→ **EXERCISE DETAILS**
Of all the lines in the material, how many contain the word "scene"? State the number alone.

start

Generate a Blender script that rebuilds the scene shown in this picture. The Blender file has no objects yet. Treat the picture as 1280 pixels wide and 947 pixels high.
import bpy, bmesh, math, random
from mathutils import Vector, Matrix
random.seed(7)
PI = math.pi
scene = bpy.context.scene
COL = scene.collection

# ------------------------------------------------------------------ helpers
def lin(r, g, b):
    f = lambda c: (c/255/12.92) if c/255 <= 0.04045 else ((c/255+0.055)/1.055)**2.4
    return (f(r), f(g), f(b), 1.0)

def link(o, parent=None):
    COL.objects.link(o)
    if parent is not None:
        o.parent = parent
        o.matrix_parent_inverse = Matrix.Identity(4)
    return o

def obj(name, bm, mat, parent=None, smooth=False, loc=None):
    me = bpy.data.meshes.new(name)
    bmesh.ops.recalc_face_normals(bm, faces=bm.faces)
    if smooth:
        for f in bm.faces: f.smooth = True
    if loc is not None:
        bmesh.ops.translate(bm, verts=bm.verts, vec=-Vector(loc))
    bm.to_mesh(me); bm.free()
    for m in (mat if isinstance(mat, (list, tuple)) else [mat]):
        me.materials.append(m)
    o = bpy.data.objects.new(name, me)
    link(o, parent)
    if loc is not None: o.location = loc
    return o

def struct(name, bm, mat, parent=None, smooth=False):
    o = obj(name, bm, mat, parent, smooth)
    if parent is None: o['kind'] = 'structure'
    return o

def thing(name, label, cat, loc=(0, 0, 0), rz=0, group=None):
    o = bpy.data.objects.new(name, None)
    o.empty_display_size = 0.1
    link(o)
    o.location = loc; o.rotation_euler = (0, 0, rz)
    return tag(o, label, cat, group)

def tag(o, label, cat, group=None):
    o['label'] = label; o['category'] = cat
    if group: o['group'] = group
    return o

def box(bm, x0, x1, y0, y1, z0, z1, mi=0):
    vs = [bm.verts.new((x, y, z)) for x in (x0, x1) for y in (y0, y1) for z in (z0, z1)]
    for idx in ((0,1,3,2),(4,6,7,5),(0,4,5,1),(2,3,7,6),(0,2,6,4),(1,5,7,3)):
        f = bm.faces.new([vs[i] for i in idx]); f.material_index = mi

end

→ **SOLUTION FOR THIS EXERCISE**
3